Quirico, 62, is a well-known war correspondent in Italy who worked from African hot spots including Libya, Sudan, Darfur and Mali.

The government gave no immediate information about Piccinin, a historian and teacher who speaks Arabic.

Married with two children, Quirico was able to contact his family after his release.

Another Italian, Jesuit Father Paolo Dall'Oglio, is still missing in Syria and was last seen in the Syrian town of Raqqa, where he hoped to free hostages.

Quirico had entered Syria from Lebanon without an official visa and went missing in early April between Damascus and the flashpoint central city of Homs.

He was able to briefly call his wife on June 6, apparently from the former rebel bastion of Qusayr, near the Lebanese border, southwest of Homs.

The foreign ministry later called on the media not to published unconfirmed information about the kidnapping and to let caution prevail when reporting about the case.

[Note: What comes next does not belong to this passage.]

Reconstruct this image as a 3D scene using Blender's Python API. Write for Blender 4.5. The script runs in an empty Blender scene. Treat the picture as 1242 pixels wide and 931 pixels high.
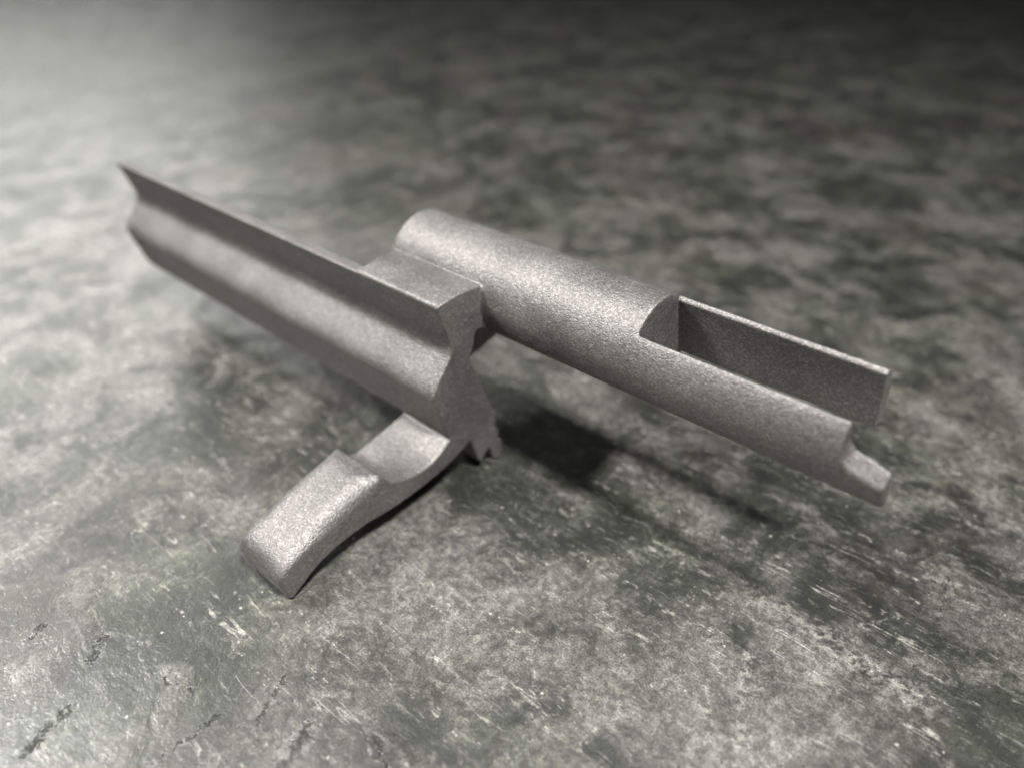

In a video published in June, Quirico's daughters Metella and Eleonora had called for information that would allow them to find their father so they will "soon be able to give him a hug".

Quirico was on his fourth trip to Syria when he was kidnapped in April.

He had been kidnapped before, along with three other journalists working for the Corriere della Sera and Avvenire, when he tried to reach the Libyan capital Tripoli in August 2011.